Only the lines from the first one through the line with "ox0+.001, ox1-.003, 'x')" should be printed, exactly as they appear.

- _RAW DATA_:
┌──

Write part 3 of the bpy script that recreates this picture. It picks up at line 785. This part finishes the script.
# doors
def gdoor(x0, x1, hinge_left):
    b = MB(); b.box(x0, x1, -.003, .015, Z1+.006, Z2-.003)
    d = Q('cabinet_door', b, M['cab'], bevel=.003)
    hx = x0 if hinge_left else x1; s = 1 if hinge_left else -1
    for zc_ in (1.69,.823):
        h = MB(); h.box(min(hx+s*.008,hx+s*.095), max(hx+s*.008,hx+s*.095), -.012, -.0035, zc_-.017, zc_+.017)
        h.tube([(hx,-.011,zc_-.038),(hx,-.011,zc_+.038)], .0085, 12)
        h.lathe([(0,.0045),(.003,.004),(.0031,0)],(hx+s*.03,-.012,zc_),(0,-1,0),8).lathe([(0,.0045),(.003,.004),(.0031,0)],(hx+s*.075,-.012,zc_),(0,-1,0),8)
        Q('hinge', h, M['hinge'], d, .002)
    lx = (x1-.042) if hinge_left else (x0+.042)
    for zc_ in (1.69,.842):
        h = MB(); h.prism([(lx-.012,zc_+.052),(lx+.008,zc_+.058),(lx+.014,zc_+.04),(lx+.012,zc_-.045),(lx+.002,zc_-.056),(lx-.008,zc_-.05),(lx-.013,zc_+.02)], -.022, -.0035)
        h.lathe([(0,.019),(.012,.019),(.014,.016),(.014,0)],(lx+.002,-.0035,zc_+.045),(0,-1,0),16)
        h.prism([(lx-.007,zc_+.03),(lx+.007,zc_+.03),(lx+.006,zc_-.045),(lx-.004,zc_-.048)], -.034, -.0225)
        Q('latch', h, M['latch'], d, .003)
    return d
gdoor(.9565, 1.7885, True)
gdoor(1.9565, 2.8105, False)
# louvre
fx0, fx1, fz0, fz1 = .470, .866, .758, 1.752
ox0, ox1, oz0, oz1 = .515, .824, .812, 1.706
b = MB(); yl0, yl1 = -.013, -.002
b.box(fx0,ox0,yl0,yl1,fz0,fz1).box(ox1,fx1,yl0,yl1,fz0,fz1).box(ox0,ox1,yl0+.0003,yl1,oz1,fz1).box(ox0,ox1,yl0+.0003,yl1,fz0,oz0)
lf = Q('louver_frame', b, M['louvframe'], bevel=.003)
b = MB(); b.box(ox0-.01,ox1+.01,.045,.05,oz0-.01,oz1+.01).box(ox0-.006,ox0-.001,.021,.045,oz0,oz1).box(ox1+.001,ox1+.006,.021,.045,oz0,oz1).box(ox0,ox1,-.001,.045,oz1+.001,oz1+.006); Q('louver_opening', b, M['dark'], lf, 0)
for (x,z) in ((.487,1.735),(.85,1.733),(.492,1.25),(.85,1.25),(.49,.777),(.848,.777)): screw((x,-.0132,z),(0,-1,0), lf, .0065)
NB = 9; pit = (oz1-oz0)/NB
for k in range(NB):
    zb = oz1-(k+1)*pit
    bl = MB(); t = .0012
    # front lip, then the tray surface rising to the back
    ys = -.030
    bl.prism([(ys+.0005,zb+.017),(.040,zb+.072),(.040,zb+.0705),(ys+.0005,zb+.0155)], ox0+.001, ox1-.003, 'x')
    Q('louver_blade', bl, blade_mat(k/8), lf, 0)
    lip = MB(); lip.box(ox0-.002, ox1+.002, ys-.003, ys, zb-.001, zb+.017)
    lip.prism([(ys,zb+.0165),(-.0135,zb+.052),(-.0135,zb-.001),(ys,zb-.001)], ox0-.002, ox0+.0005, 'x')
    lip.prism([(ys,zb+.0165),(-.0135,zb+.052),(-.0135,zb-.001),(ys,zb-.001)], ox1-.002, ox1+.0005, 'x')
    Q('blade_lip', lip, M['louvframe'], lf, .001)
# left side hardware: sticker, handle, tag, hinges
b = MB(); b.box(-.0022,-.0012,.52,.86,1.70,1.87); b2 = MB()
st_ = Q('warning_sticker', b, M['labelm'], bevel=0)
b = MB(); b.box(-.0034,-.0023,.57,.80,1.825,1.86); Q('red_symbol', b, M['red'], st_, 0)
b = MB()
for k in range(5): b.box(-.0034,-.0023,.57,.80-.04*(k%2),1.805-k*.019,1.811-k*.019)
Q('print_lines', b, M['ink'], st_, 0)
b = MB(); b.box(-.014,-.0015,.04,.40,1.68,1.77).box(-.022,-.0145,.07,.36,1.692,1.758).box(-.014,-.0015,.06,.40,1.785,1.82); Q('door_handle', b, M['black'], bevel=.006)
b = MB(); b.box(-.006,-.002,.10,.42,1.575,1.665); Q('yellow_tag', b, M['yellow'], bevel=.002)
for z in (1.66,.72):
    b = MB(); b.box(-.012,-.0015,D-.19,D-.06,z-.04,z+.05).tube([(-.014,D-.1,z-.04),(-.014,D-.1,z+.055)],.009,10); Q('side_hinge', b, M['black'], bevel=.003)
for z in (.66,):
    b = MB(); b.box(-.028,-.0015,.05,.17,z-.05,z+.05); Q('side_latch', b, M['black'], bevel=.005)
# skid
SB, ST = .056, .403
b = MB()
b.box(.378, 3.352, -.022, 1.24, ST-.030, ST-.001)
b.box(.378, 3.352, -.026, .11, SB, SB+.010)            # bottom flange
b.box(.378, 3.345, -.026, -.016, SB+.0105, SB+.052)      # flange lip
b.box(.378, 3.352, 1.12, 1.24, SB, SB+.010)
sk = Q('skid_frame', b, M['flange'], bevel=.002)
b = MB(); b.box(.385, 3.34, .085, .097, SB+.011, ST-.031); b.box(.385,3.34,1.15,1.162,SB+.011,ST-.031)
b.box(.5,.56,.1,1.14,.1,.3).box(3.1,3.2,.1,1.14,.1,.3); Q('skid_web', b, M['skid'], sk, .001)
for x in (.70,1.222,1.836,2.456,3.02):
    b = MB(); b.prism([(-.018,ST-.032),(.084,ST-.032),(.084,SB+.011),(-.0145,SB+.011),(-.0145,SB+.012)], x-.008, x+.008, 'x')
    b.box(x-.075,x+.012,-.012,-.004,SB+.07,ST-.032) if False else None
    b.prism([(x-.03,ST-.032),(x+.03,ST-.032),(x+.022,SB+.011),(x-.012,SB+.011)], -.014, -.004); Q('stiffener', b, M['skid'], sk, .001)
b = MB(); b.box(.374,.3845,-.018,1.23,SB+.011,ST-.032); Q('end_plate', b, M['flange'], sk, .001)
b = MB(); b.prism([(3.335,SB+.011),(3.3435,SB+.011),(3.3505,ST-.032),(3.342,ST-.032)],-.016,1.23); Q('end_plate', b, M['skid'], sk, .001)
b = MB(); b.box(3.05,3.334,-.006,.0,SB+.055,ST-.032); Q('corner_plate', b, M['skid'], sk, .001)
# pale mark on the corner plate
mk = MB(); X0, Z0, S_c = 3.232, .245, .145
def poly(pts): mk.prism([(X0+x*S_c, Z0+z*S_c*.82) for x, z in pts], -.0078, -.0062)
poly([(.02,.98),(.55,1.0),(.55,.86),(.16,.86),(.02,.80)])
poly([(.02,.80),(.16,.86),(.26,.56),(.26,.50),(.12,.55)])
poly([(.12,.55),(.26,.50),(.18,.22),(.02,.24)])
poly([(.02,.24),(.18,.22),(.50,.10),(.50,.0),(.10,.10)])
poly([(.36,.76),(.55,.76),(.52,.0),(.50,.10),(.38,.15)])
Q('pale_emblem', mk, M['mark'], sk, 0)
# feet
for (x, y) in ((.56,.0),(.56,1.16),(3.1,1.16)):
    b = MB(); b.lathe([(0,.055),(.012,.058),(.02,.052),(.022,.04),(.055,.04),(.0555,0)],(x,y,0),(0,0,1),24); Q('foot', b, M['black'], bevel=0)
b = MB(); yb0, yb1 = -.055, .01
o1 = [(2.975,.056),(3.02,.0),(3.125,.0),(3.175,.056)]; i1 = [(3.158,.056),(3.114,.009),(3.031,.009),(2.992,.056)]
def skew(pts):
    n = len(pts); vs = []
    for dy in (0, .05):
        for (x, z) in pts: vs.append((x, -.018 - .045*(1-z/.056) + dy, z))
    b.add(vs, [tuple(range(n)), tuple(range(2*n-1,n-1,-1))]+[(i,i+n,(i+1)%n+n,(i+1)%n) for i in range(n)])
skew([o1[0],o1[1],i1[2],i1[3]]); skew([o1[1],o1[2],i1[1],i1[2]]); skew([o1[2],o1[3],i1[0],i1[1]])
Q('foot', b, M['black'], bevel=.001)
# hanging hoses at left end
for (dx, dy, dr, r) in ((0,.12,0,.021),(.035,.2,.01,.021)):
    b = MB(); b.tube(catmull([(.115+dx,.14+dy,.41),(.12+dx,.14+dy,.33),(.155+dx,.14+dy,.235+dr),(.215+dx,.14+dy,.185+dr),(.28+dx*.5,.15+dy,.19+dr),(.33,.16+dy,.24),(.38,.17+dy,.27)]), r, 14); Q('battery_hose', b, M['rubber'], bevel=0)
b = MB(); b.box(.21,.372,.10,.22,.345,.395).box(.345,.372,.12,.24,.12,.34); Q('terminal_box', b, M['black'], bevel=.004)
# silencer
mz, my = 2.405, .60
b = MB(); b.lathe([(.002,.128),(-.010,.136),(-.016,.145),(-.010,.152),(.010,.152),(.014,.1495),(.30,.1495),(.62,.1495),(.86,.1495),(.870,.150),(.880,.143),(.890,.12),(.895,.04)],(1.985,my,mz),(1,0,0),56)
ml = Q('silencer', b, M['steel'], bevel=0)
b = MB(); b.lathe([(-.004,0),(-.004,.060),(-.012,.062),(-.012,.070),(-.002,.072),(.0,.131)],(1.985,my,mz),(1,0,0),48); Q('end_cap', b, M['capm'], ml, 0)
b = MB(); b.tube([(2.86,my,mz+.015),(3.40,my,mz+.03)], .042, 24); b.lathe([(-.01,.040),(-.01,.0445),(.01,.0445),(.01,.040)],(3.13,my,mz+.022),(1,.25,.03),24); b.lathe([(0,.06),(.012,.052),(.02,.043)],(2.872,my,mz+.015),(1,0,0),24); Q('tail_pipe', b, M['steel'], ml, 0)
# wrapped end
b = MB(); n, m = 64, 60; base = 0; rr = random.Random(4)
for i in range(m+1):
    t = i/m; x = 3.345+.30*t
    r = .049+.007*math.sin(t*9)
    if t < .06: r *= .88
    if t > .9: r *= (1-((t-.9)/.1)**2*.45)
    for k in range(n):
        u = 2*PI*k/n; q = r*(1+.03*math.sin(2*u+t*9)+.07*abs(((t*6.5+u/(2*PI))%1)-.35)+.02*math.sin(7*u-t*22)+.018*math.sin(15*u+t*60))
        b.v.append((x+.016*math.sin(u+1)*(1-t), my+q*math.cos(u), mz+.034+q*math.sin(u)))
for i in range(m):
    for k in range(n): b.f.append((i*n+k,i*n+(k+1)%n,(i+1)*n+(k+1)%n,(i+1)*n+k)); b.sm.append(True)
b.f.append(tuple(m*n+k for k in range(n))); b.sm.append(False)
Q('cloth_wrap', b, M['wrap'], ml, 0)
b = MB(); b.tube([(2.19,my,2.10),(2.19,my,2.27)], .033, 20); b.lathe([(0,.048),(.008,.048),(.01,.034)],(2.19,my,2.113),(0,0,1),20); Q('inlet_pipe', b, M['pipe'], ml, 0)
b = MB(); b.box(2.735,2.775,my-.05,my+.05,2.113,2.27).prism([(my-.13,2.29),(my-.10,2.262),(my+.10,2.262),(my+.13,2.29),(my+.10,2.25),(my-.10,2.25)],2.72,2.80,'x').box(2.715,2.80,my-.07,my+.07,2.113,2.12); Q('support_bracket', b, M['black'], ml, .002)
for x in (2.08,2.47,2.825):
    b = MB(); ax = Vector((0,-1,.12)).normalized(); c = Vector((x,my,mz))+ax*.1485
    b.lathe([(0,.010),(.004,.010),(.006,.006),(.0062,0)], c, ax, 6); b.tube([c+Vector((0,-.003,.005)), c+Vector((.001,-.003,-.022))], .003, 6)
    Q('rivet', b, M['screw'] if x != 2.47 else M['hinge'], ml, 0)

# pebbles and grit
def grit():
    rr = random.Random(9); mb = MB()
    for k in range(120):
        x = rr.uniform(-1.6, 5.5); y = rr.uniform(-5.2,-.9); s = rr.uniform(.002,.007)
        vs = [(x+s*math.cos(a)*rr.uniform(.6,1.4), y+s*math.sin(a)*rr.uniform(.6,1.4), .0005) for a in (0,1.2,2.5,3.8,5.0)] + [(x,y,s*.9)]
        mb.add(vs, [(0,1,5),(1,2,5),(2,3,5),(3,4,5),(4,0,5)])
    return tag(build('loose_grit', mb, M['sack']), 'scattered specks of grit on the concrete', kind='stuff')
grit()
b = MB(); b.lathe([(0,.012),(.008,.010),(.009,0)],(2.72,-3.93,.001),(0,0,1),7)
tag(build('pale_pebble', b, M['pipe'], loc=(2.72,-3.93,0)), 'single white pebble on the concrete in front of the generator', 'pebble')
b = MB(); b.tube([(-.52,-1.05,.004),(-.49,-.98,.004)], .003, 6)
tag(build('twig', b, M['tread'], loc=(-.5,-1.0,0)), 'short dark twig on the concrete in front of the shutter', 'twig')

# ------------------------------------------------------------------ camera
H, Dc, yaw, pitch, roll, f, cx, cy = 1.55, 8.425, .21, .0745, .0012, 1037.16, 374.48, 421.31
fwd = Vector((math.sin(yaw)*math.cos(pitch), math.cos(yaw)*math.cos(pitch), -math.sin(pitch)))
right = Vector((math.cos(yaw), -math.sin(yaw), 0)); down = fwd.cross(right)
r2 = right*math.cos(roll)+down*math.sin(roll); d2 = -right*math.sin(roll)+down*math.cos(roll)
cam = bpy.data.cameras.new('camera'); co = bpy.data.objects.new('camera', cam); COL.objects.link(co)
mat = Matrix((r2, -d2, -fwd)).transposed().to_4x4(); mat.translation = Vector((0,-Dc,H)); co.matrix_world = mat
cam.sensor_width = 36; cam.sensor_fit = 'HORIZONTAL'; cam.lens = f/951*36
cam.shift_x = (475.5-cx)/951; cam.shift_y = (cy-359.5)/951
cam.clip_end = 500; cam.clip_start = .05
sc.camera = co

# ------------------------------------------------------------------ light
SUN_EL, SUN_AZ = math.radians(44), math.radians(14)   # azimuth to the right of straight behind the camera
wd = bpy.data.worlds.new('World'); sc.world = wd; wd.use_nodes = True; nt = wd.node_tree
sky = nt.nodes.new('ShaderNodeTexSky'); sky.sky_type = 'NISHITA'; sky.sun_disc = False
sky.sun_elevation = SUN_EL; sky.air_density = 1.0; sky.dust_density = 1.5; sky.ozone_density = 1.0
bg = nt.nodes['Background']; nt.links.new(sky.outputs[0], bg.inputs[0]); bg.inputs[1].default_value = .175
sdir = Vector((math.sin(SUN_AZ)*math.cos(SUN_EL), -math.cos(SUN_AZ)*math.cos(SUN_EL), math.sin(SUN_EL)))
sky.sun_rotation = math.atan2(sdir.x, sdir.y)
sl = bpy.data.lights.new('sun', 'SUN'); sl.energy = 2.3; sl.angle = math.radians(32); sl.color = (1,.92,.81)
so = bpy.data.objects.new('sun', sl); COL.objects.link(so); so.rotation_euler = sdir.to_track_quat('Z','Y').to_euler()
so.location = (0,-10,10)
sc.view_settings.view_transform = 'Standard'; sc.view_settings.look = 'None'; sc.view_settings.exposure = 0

└──

- _WRITTEN REPLY_:
Write part 3 of the bpy script that recreates this picture. It picks up at line 785. This part finishes the script.
# doors
def gdoor(x0, x1, hinge_left):
    b = MB(); b.box(x0, x1, -.003, .015, Z1+.006, Z2-.003)
    d = Q('cabinet_door', b, M['cab'], bevel=.003)
    hx = x0 if hinge_left else x1; s = 1 if hinge_left else -1
    for zc_ in (1.69,.823):
        h = MB(); h.box(min(hx+s*.008,hx+s*.095), max(hx+s*.008,hx+s*.095), -.012, -.0035, zc_-.017, zc_+.017)
        h.tube([(hx,-.011,zc_-.038),(hx,-.011,zc_+.038)], .0085, 12)
        h.lathe([(0,.0045),(.003,.004),(.0031,0)],(hx+s*.03,-.012,zc_),(0,-1,0),8).lathe([(0,.0045),(.003,.004),(.0031,0)],(hx+s*.075,-.012,zc_),(0,-1,0),8)
        Q('hinge', h, M['hinge'], d, .002)
    lx = (x1-.042) if hinge_left else (x0+.042)
    for zc_ in (1.69,.842):
        h = MB(); h.prism([(lx-.012,zc_+.052),(lx+.008,zc_+.058),(lx+.014,zc_+.04),(lx+.012,zc_-.045),(lx+.002,zc_-.056),(lx-.008,zc_-.05),(lx-.013,zc_+.02)], -.022, -.0035)
        h.lathe([(0,.019),(.012,.019),(.014,.016),(.014,0)],(lx+.002,-.0035,zc_+.045),(0,-1,0),16)
        h.prism([(lx-.007,zc_+.03),(lx+.007,zc_+.03),(lx+.006,zc_-.045),(lx-.004,zc_-.048)], -.034, -.0225)
        Q('latch', h, M['latch'], d, .003)
    return d
gdoor(.9565, 1.7885, True)
gdoor(1.9565, 2.8105, False)
# louvre
fx0, fx1, fz0, fz1 = .470, .866, .758, 1.752
ox0, ox1, oz0, oz1 = .515, .824, .812, 1.706
b = MB(); yl0, yl1 = -.013, -.002
b.box(fx0,ox0,yl0,yl1,fz0,fz1).box(ox1,fx1,yl0,yl1,fz0,fz1).box(ox0,ox1,yl0+.0003,yl1,oz1,fz1).box(ox0,ox1,yl0+.0003,yl1,fz0,oz0)
lf = Q('louver_frame', b, M['louvframe'], bevel=.003)
b = MB(); b.box(ox0-.01,ox1+.01,.045,.05,oz0-.01,oz1+.01).box(ox0-.006,ox0-.001,.021,.045,oz0,oz1).box(ox1+.001,ox1+.006,.021,.045,oz0,oz1).box(ox0,ox1,-.001,.045,oz1+.001,oz1+.006); Q('louver_opening', b, M['dark'], lf, 0)
for (x,z) in ((.487,1.735),(.85,1.733),(.492,1.25),(.85,1.25),(.49,.777),(.848,.777)): screw((x,-.0132,z),(0,-1,0), lf, .0065)
NB = 9; pit = (oz1-oz0)/NB
for k in range(NB):
    zb = oz1-(k+1)*pit
    bl = MB(); t = .0012
    # front lip, then the tray surface rising to the back
    ys = -.030
    bl.prism([(ys+.0005,zb+.017),(.040,zb+.072),(.040,zb+.0705),(ys+.0005,zb+.0155)], ox0+.001, ox1-.003, 'x')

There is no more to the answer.